[START OF Provided data]

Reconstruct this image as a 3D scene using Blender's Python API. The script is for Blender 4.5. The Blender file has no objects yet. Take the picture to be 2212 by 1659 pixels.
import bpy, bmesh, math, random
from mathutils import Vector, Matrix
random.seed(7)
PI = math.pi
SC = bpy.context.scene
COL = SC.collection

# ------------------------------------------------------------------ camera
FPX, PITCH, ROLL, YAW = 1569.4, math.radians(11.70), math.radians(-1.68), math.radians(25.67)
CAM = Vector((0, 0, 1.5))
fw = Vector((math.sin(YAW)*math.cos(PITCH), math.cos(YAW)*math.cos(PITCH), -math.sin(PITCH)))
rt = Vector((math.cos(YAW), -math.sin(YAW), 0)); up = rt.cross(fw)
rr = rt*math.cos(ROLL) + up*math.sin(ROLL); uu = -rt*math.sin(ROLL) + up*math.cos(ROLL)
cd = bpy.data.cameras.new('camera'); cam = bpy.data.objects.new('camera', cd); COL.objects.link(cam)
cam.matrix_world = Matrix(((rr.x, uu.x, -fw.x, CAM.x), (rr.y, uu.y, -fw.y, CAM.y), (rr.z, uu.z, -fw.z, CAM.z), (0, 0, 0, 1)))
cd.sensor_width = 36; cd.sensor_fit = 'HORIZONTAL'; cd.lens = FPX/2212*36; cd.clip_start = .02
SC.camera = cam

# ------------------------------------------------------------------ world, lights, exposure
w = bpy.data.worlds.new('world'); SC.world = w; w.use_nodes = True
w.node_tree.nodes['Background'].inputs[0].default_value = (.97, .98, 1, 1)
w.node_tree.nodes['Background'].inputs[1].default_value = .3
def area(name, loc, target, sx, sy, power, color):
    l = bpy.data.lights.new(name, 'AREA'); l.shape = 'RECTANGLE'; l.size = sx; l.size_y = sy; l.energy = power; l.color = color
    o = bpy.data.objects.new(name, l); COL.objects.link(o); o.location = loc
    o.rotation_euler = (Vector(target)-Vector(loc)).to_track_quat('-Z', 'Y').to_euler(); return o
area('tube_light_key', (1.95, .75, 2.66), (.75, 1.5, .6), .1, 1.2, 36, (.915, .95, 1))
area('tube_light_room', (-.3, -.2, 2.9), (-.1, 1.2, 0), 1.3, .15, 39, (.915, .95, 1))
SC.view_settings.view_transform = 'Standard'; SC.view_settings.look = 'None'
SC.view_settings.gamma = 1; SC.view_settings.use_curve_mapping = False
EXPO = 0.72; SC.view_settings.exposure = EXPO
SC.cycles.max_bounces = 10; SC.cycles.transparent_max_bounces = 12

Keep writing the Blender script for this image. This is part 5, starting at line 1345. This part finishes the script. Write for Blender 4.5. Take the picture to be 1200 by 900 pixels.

[END OF Provided data]

## Instructions to follow
Reproduce every line of the listing above in which the string "picture" appears.

## Written answer
Reconstruct this image as a 3D scene using Blender's Python API. The script is for Blender 4.5. The Blender file has no objects yet. Take the picture to be 2212 by 1659 pixels.
Keep writing the Blender script for this image. This is part 5, starting at line 1345. This part finishes the script. Write for Blender 4.5. Take the picture to be 1200 by 900 pixels.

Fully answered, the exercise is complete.